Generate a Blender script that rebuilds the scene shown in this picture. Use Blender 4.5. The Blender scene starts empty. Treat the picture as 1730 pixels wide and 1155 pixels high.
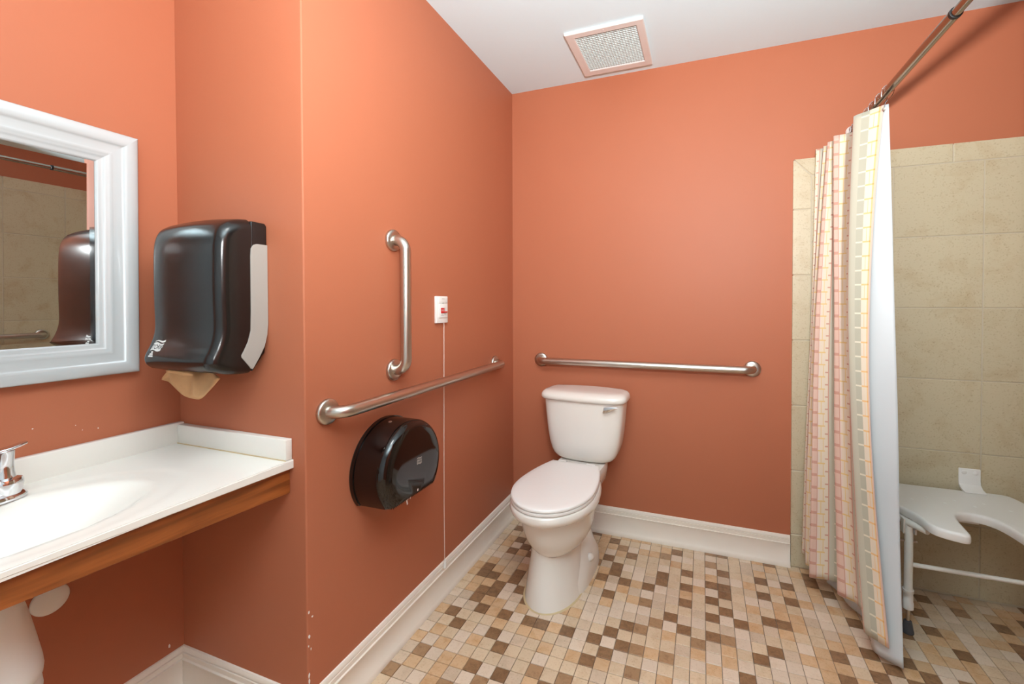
import bpy, bmesh, math, random
from math import sin, cos, pi, radians
from mathutils import Vector, Matrix
random.seed(7)
S = bpy.context.scene
COL = S.collection

# ------------------------------------------------------------------ camera
f_px, ppx, ppy, yaw, pitch, roll = 727.158, 923.139, 522.592, 0.34798, -0.01565, -0.00206
cam = bpy.data.cameras.new('camera'); co = bpy.data.objects.new('camera', cam); COL.objects.link(co)
F = Vector((-sin(yaw)*cos(pitch), cos(yaw)*cos(pitch), sin(pitch)))
R0 = Vector((cos(yaw), sin(yaw), 0)); U0 = R0.cross(F)
R = R0*cos(roll)+U0*sin(roll); U = -R0*sin(roll)+U0*cos(roll)
M = Matrix((R, U, -F)).transposed().to_4x4(); M.translation = Vector((1.03309, -2.27735, 1.23969))
co.matrix_world = M
cam.sensor_fit = 'HORIZONTAL'; cam.sensor_width = 36.0; cam.lens = 36.0*f_px/1730.0
cam.shift_x = -(ppx-865.0)/1730.0; cam.shift_y = (ppy-577.5)/1730.0
cam.clip_start = 0.02
S.camera = co

# ------------------------------------------------------------------ light
W = bpy.data.worlds.new('world'); S.world = W; W.use_nodes = True
W.node_tree.nodes['Background'].inputs[0].default_value = (0.9, 0.95, 1, 1)
W.node_tree.nodes['Background'].inputs[1].default_value = 0.0
def area(name, loc, target, size, power, color=(1, 1, 1), shape='DISK', size_y=None):
    l = bpy.data.lights.new(name, 'AREA'); l.energy = power; l.color = color; l.shape = shape; l.size = size
    if size_y: l.size_y = size_y
    o = bpy.data.objects.new(name, l); COL.objects.link(o); o.location = loc
    o.rotation_euler = (Vector(target)-Vector(loc)).to_track_quat('-Z', 'Y').to_euler()
    return o
area('camera_flash', (1.27, -2.45, 1.69), (1.17, -1.80, 2.79), 0.09, 96.5, (0.94, 0.975, 0.985))
area('overhead_fill', (0.75, -1.75, 2.40), (0.75, -1.75, 0), 0.42, 6.0, (1.0, 0.98, 0.95))  # added fill with no fixture, lifts the floor, toilet top and counter
VS = S.view_settings
S.display_settings.display_device = 'sRGB'
VS.view_transform = 'Standard'; VS.look = 'None'; VS.exposure = 0.0; VS.gamma = 1.0; VS.use_curve_mapping = False

# ------------------------------------------------------------------ materials
def lin(c):
    c = c/255.0
    return c/12.92 if c <= 0.04045 else ((c+0.055)/1.055)**2.4
def rgb(r, g, b): return (lin(r), lin(g), lin(b), 1.0)
def mat(name, col, rough=0.5, metal=0.0, coat=0.0, spec=0.5, mottle=0.0, mscale=6.0, bump=0.0, bscale=200.0,
        obj_random=0.0, tint=0.0):
    m = bpy.data.materials.new(name); m.use_nodes = True
    nt = m.node_tree; b = nt.nodes['Principled BSDF']
    b.inputs['Base Color'].default_value = col; b.inputs['Roughness'].default_value = rough
    b.inputs['Metallic'].default_value = metal; b.inputs['Coat Weight'].default_value = coat
    b.inputs['Specular IOR Level'].default_value = spec
    geo = None
    if mottle or bump:
        geo = nt.nodes.new('ShaderNodeNewGeometry')
    if mottle:
        n = nt.nodes.new('ShaderNodeTexNoise'); n.inputs['Scale'].default_value = mscale; n.inputs['Detail'].default_value = 6
        nt.links.new(geo.outputs['Position'], n.inputs['Vector'])
        mr = nt.nodes.new('ShaderNodeMapRange'); mr.inputs[1].default_value = 0.25; mr.inputs[2].default_value = 0.75
        mr.inputs[3].default_value = 1-mottle; mr.inputs[4].default_value = 1+mottle
        nt.links.new(n.outputs['Fac'], mr.inputs[0])
        val = mr.outputs[0]
        if obj_random or tint:
            if obj_random:
                oi = nt.nodes.new('ShaderNodeObjectInfo'); src = oi.outputs['Random']; k = obj_random
            else:
                at = nt.nodes.new('ShaderNodeAttribute'); at.attribute_name = 'tint'; src = at.outputs['Fac']; k = tint
            m2 = nt.nodes.new('ShaderNodeMapRange'); m2.inputs[3].default_value = 1-k; m2.inputs[4].default_value = 1+k
            nt.links.new(src, m2.inputs[0])
            mm = nt.nodes.new('ShaderNodeMath'); mm.operation = 'MULTIPLY'
            nt.links.new(val, mm.inputs[0]); nt.links.new(m2.outputs[0], mm.inputs[1]); val = mm.outputs[0]
        vm = nt.nodes.new('ShaderNodeVectorMath'); vm.operation = 'SCALE'; vm.inputs[0].default_value = col[:3]
        nt.links.new(val, vm.inputs['Scale']); nt.links.new(vm.outputs[0], b.inputs['Base Color'])
    if bump:
        n = nt.nodes.new('ShaderNodeTexNoise'); n.inputs['Scale'].default_value = bscale
        nt.links.new(geo.outputs['Position'], n.inputs['Vector'])
        bp = nt.nodes.new('ShaderNodeBump'); bp.inputs['Strength'].default_value = bump; bp.inputs['Distance'].default_value = 0.002
        nt.links.new(n.outputs['Fac'], bp.inputs['Height']); nt.links.new(bp.outputs['Normal'], b.inputs['Normal'])
    return m

def stone(name, base, dark, scale, thr, rough=0.35, speck=None, tint=0.08, fine=7.0, amount=0.95):
    """glazed tile: cloudy base with darker blotches and fine pits"""
    m = bpy.data.materials.new(name); m.use_nodes = True; nt = m.node_tree; b = nt.nodes['Principled BSDF']
    b.inputs['Roughness'].default_value = rough
    geo = nt.nodes.new('ShaderNodeNewGeometry')
    n = nt.nodes.new('ShaderNodeTexNoise'); n.inputs['Scale'].default_value = scale; n.inputs['Detail'].default_value = 8; n.inputs['Roughness'].default_value = 0.65
    n.inputs['Distortion'].default_value = 0.4
    nt.links.new(geo.outputs['Position'], n.inputs['Vector'])
    r = nt.nodes.new('ShaderNodeMapRange'); r.inputs[1].default_value = thr; r.inputs[2].default_value = thr+0.22
    nt.links.new(n.outputs['Fac'], r.inputs[0])
    mx = nt.nodes.new('ShaderNodeMix'); mx.data_type = 'RGBA'; mx.inputs[6].default_value = base; mx.inputs[7].default_value = dark
    nt.links.new(r.outputs[0], mx.inputs[0]); out = mx.outputs[2]
    n2 = nt.nodes.new('ShaderNodeTexNoise'); n2.inputs['Scale'].default_value = scale*fine; n2.inputs['Detail'].default_value = 4
    nt.links.new(geo.outputs['Position'], n2.inputs['Vector'])
    r2 = nt.nodes.new('ShaderNodeMapRange'); r2.inputs[1].default_value = 0.56; r2.inputs[2].default_value = 0.72
    r2.inputs[4].default_value = amount
    nt.links.new(n2.outputs['Fac'], r2.inputs[0])
    ml = nt.nodes.new('ShaderNodeMath'); ml.operation = 'MULTIPLY'
    nt.links.new(r2.outputs[0], ml.inputs[0]); nt.links.new(n.outputs['Fac'], ml.inputs[1])
    mx2 = nt.nodes.new('ShaderNodeMix'); mx2.data_type = 'RGBA'; mx2.inputs[7].default_value = speck or dark
    nt.links.new(ml.outputs[0], mx2.inputs[0]); nt.links.new(out, mx2.inputs[6]); out = mx2.outputs[2]
    at = nt.nodes.new('ShaderNodeAttribute'); at.attribute_name = 'tint'
    m2 = nt.nodes.new('ShaderNodeMapRange'); m2.inputs[3].default_value = 1-tint; m2.inputs[4].default_value = 1+tint
    nt.links.new(at.outputs['Fac'], m2.inputs[0])
    vm = nt.nodes.new('ShaderNodeVectorMath'); vm.operation = 'SCALE'
    nt.links.new(out, vm.inputs[0]); nt.links.new(m2.outputs[0], vm.inputs['Scale']); nt.links.new(vm.outputs[0], b.inputs['Base Color'])
    return m

PAINT = mat('terracotta_paint', (0.465, 0.148, 0.075, 1), 0.5, mottle=0.018, mscale=3, bump=0.06, bscale=260, spec=0.25)
CEIL = mat('ceiling_paint', rgb(224, 246, 254), 0.9, bump=0.05, bscale=150)
TRIMW = mat('trim_paint', rgb(240, 226, 212), 0.35, mottle=0.02, mscale=9)
WHITE_GLOSS = mat('frame_lacquer', rgb(190, 192, 192), 0.18, coat=0.4)
PORC = mat('porcelain', rgb(236, 227, 218), 0.09, coat=0.3)
SEATP = mat('seat_plastic', rgb(240, 233, 228), 0.28)
MARBLE = mat('cultured_marble', rgb(238, 232, 223), 0.16, mottle=0.012, mscale=5)
CHROME = mat('chrome', rgb(225, 225, 228), 0.06, 1.0)
STEEL = mat('brushed_steel', rgb(200, 192, 182), 0.3, 1.0)
RODM = mat('rod_steel', rgb(158, 146, 134), 0.2, 1.0)
BLACKP = mat('smoked_black_plastic', rgb(24, 22, 21), 0.19, spec=0.55, bump=0.05, bscale=600)
BLACKG = mat('gloss_black_plastic', rgb(14, 9, 8), 0.06, spec=0.6)
DARKM = mat('dark_plastic', rgb(12, 11, 11), 0.5)
GREYP = mat('grey_plastic', rgb(166, 161, 153), 0.4)
PLW = mat('white_plastic', rgb(238, 232, 226), 0.4)
ALUW = mat('powder_white', rgb(235, 228, 218), 0.35)
VENTW = mat('vent_white', rgb(228, 224, 220), 0.4)
GRILLE = mat('grille_white', rgb(226, 232, 228), 0.5)
RUBBER = mat('grey_rubber', rgb(74, 74, 78), 0.6)
REDP = mat('red_print', rgb(205, 32, 36), 0.4)
PRINT = mat('white_print', rgb(225, 222, 218), 0.5)
PRINTG = mat('grey_print', rgb(150, 142, 136), 0.5)
KRAFT = mat('kraft_paper', rgb(208, 160, 112), 0.85, mottle=0.05, mscale=60)
TISSUE = mat('tissue_paper', rgb(235, 215, 205), 0.9)
CHIP = mat('bare_plaster', rgb(238, 228, 222), 0.9)
LINERM = mat('liner_vinyl', rgb(206, 207, 208), 0.4, mottle=0.01)
GROUTF = mat('floor_grout', rgb(132, 114, 98), 0.9, mottle=0.12, mscale=30)
GROUTW = mat('wall_grout', rgb(196, 182, 160), 0.9)
CAULK = mat('caulk', rgb(205, 180, 140), 0.6)
WALLT = stone('travertine_wall_tile', rgb(201, 185, 155), rgb(188, 166, 132), 7.0, 0.50, 0.38, rgb(146, 116, 82), 0.03, 22.0, 0.75)
T_BEIGE = stone('tile_beige', rgb(218, 191, 160), rgb(206, 174, 140), 22, 0.48, 0.38, rgb(172, 136, 102), 0.06)
T_PINK = stone('tile_pale', rgb(224, 200, 177), rgb(215, 187, 160), 20, 0.5, 0.38, rgb(188, 156, 128), 0.05)
T_TAN = stone('tile_tan', rgb(214, 176, 137), rgb(202, 156, 112), 24, 0.46, 0.38, rgb(168, 122, 82), 0.06)
T_GREY = stone('tile_grey', rgb(212, 186, 160), rgb(198, 172, 146), 22, 0.48, 0.38, rgb(160, 134, 108), 0.05)
T_DARK = stone('tile_brown', rgb(148, 111, 79), rgb(120, 88, 61), 45, 0.42, 0.4, rgb(172, 136, 100), 0.12)
T_MID = stone('tile_light_brown', rgb(168, 131, 97), rgb(138, 103, 74), 40, 0.48, 0.4, rgb(196, 160, 122), 0.08)

def wood_mat():
    m = bpy.data.materials.new('stained_wood'); m.use_nodes = True; nt = m.node_tree; b = nt.nodes['Principled BSDF']
    b.inputs['Roughness'].default_value = 0.38
    geo = nt.nodes.new('ShaderNodeNewGeometry'); mp = nt.nodes.new('ShaderNodeMapping'); mp.inputs['Scale'].default_value = (8, 1.2, 14)
    nt.links.new(geo.outputs['Position'], mp.inputs[0])
    n = nt.nodes.new('ShaderNodeTexNoise'); n.inputs['Scale'].default_value = 4; n.inputs['Detail'].default_value = 6; n.inputs['Distortion'].default_value = 0.6
    nt.links.new(mp.outputs[0], n.inputs['Vector'])
    cr = nt.nodes.new('ShaderNodeValToRGB'); e = cr.color_ramp.elements
    e[0].position = 0.3; e[0].color = rgb(116, 60, 24); e[1].position = 0.7; e[1].color = rgb(166, 92, 42)
    nt.links.new(n.outputs['Fac'], cr.inputs[0]); nt.links.new(cr.outputs[0], b.inputs['Base Color'])
    return m
WOOD = wood_mat()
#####
→ **GIVEN TASK**
Reproduce exactly the run of lines that opens the listing and closes with the line holding "S.camera = co". Pictures are excluded.

→ **RESPONSE**
Generate a Blender script that rebuilds the scene shown in this picture. Use Blender 4.5. The Blender scene starts empty. Treat the picture as 1730 pixels wide and 1155 pixels high.
import bpy, bmesh, math, random
from math import sin, cos, pi, radians
from mathutils import Vector, Matrix
random.seed(7)
S = bpy.context.scene
COL = S.collection

# ------------------------------------------------------------------ camera
f_px, ppx, ppy, yaw, pitch, roll = 727.158, 923.139, 522.592, 0.34798, -0.01565, -0.00206
cam = bpy.data.cameras.new('camera'); co = bpy.data.objects.new('camera', cam); COL.objects.link(co)
F = Vector((-sin(yaw)*cos(pitch), cos(yaw)*cos(pitch), sin(pitch)))
R0 = Vector((cos(yaw), sin(yaw), 0)); U0 = R0.cross(F)
R = R0*cos(roll)+U0*sin(roll); U = -R0*sin(roll)+U0*cos(roll)
M = Matrix((R, U, -F)).transposed().to_4x4(); M.translation = Vector((1.03309, -2.27735, 1.23969))
co.matrix_world = M
cam.sensor_fit = 'HORIZONTAL'; cam.sensor_width = 36.0; cam.lens = 36.0*f_px/1730.0
cam.shift_x = -(ppx-865.0)/1730.0; cam.shift_y = (ppy-577.5)/1730.0
cam.clip_start = 0.02
S.camera = co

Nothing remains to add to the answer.